Last year, Republicans made liquor reform and pension reform central priorities in their negotiations over the budget. Now that some type of liquor reform has passed, where do the pension negotiations stand?

So far, despite being controlled by the same party, the House and Senate haven’t seen eye-to-eye on pension reform, though both have pursued plans that would make public pensions more like those in the private sector. Earlier this month, the House passed legislation of its own that would give state employees a hybrid pension plan and limit the state’s contribution. Wolf has said publicly that he’ll sign either the House or Senate version of a pension-reform bill.

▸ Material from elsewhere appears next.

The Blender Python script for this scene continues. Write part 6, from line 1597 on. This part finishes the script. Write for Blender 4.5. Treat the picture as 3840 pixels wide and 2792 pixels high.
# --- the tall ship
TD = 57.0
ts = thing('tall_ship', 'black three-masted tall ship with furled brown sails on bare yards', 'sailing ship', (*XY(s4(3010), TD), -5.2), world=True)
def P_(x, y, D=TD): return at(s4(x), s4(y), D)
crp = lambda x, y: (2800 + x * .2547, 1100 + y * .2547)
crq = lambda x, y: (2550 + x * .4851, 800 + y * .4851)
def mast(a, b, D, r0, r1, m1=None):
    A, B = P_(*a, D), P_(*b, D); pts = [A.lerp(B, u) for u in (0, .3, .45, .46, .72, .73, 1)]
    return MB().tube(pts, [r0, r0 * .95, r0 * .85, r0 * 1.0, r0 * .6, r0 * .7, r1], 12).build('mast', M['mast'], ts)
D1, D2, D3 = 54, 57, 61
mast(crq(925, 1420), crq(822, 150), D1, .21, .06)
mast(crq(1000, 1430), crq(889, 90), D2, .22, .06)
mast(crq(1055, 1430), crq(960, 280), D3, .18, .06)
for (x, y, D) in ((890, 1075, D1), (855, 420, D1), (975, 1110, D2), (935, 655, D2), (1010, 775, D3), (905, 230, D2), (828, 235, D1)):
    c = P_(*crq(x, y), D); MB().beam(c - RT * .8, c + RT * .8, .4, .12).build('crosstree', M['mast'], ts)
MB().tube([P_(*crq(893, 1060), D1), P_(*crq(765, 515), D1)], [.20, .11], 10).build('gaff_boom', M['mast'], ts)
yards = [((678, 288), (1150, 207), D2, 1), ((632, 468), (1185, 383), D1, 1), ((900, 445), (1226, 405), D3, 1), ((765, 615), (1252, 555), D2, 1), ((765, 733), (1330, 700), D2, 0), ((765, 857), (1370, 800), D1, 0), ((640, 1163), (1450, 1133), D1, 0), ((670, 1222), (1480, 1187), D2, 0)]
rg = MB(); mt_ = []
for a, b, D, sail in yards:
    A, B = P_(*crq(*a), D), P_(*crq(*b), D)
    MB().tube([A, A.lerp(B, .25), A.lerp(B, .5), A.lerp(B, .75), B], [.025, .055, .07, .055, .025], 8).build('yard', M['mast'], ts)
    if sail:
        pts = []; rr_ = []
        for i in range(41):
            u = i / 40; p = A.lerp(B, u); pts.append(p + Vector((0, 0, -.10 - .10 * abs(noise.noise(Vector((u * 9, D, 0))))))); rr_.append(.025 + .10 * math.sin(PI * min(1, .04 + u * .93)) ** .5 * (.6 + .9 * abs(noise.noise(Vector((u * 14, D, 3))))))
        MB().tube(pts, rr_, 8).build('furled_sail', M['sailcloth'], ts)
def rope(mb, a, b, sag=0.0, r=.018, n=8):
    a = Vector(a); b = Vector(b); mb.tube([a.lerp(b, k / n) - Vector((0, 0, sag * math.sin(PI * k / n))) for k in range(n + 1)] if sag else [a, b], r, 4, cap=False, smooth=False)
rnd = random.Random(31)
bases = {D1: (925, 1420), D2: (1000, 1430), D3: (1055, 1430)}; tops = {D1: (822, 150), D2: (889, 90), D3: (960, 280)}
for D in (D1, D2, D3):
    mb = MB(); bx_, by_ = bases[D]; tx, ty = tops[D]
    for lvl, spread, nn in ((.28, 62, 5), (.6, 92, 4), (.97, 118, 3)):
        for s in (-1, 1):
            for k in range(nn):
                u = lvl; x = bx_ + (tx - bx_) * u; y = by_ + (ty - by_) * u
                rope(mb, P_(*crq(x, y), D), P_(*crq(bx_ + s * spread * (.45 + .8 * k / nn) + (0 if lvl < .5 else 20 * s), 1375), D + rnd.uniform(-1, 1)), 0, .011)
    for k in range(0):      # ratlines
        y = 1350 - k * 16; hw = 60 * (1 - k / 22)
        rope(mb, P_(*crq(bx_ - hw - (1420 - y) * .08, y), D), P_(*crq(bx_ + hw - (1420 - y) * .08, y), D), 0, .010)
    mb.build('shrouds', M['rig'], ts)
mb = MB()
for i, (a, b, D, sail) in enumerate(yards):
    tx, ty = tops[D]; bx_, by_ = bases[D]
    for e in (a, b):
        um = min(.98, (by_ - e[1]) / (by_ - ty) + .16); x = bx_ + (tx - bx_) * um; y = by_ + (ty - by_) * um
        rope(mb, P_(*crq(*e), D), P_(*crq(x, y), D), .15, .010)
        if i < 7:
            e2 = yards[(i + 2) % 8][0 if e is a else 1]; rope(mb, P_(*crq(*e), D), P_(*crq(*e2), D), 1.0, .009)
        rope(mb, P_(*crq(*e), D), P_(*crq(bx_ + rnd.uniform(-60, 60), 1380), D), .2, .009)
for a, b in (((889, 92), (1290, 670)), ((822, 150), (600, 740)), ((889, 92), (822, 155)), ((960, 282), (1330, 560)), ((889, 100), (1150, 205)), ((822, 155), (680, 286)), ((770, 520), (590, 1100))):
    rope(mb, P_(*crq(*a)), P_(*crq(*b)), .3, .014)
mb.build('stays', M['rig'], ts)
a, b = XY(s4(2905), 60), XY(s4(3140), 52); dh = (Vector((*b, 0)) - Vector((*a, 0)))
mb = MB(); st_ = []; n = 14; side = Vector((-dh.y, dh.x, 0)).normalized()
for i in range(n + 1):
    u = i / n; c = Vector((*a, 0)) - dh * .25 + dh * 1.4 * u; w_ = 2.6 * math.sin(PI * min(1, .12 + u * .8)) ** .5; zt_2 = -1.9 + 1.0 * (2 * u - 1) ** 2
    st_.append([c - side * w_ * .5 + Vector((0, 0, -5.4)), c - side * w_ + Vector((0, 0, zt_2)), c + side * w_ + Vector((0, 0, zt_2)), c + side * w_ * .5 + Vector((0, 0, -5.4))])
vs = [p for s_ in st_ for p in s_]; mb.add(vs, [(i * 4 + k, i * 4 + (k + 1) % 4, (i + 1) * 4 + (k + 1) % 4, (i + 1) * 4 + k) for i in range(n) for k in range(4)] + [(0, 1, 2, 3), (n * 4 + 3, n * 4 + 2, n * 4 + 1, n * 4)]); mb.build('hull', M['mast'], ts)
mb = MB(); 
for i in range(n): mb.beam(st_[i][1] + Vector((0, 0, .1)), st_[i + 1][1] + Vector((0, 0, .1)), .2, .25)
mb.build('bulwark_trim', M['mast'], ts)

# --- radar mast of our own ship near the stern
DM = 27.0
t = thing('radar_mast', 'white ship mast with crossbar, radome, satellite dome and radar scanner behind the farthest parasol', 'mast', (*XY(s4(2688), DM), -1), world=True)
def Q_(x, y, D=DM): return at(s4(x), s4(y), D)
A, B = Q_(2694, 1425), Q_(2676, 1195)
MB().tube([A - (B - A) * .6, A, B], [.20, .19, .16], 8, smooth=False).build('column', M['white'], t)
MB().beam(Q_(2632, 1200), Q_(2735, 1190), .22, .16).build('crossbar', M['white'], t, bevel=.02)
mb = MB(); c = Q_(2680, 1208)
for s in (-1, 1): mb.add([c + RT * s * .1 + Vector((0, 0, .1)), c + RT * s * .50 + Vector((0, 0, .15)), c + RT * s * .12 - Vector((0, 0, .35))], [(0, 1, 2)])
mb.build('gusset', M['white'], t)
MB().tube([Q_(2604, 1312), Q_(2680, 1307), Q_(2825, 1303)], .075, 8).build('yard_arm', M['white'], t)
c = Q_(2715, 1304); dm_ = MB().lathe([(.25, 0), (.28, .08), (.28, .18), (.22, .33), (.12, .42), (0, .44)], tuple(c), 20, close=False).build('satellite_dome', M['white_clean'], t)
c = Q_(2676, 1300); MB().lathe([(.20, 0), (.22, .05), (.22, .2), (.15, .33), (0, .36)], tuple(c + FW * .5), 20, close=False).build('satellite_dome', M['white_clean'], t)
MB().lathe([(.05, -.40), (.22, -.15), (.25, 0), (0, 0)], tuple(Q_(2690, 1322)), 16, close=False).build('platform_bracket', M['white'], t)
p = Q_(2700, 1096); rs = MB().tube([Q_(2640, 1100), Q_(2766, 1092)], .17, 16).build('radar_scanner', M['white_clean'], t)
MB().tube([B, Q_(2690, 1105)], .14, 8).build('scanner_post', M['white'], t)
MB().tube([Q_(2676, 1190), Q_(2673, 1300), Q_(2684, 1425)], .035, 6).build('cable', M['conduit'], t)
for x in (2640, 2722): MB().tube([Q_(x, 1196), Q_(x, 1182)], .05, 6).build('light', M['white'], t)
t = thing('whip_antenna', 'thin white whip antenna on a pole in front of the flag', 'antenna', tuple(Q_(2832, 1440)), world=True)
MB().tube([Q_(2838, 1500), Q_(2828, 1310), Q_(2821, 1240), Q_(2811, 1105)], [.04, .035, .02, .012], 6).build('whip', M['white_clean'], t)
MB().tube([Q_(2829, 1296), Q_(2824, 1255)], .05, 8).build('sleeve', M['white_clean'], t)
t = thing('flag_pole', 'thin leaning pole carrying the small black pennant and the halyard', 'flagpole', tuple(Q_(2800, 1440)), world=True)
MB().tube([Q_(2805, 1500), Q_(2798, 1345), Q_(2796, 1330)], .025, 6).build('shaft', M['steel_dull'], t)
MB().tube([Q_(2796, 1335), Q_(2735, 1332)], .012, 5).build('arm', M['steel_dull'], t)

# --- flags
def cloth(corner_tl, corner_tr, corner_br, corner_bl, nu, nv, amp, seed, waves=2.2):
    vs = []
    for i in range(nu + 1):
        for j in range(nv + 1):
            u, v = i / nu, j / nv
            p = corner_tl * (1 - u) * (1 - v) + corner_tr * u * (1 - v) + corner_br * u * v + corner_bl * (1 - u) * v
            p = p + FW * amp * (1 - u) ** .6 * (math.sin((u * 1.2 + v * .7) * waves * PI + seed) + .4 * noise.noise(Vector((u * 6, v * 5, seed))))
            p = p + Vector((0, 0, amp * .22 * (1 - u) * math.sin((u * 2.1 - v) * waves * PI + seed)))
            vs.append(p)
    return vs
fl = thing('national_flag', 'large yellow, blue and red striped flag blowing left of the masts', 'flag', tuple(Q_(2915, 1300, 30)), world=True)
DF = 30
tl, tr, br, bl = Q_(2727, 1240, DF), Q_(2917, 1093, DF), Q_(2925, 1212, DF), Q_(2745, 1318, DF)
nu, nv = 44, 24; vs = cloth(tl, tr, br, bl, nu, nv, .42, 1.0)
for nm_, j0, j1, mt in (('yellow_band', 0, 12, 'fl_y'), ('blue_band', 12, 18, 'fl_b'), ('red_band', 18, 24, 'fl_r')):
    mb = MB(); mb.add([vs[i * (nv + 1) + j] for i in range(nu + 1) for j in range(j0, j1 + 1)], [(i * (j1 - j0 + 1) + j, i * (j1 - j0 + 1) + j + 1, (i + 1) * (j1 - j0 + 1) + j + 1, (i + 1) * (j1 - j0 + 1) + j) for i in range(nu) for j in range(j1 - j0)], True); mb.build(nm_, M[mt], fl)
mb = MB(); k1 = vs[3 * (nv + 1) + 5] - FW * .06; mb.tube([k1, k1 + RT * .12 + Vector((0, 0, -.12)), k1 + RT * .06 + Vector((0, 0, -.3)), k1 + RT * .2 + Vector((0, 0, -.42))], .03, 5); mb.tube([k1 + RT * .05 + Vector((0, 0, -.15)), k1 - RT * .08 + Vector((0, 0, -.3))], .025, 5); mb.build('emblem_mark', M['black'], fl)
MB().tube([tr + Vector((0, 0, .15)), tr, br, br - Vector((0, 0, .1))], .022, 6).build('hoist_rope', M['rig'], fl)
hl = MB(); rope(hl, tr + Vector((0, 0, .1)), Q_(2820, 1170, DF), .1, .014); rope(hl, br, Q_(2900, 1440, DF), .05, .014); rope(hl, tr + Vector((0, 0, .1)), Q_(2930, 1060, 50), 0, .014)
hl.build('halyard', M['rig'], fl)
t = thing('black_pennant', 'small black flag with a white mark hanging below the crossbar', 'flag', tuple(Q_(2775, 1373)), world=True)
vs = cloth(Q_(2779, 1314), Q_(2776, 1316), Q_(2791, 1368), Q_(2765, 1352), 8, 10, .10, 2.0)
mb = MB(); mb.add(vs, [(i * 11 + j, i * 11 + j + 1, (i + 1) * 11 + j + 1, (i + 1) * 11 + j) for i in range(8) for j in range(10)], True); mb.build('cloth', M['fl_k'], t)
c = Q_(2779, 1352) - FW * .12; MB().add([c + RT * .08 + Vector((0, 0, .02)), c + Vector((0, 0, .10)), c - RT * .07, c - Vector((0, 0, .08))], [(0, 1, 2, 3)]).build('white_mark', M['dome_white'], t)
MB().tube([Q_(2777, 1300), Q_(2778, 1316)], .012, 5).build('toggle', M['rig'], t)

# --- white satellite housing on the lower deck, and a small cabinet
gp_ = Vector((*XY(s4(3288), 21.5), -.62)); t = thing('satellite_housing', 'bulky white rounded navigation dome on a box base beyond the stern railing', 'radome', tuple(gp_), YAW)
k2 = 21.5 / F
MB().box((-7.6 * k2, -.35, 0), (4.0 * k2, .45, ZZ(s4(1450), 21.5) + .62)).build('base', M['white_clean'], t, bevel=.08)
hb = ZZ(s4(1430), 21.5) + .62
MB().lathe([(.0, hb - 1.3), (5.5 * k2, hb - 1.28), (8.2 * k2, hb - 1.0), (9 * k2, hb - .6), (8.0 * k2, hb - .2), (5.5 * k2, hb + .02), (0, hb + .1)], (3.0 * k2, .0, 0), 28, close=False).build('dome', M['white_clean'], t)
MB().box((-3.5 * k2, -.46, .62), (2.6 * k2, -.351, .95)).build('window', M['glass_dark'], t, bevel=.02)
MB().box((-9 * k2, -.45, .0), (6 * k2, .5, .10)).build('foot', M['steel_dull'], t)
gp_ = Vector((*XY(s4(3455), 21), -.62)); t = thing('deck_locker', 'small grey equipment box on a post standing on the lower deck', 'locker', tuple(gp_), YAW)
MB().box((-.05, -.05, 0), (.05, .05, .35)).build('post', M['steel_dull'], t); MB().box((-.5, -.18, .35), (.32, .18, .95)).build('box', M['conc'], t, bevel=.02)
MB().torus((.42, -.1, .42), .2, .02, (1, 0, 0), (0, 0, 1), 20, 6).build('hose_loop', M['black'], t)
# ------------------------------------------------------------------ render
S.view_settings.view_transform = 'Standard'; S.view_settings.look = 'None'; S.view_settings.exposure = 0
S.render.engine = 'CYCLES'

Still no fracking tax, huh?

Well, anything could still happen—it often does in the last days before a budget deal—but it doesn’t look like a tax on natural gas extraction is going to pass this year. Increasingly, it appears that the Corbett administration was a successful filibuster on that idea. Wolf proposed a 5 percent extraction tax in 2015. Lawmakers declined to pass any version of that, so Wolf upped his proposal in 2016 to 6.5 percent. That tax doesn’t seem to be a serious part of the negotiations, and the fracking boom is already fading.

So, what next?

What indeed! Now that the House has adopted its own spending proposal, the Senate will take up the plan, presumably under pressure to make sure all the spending is paid for. Wolf and his team are also likely to keep negotiating with Senate leaders for more money for schools and addiction services. The Senate can amend the bill and then reconcile it with the House, before passing it on to Wolf for final approval.

Will all of that happen before the Thursday night deadline? And what last-minute shenanigans and horse trades will ensue?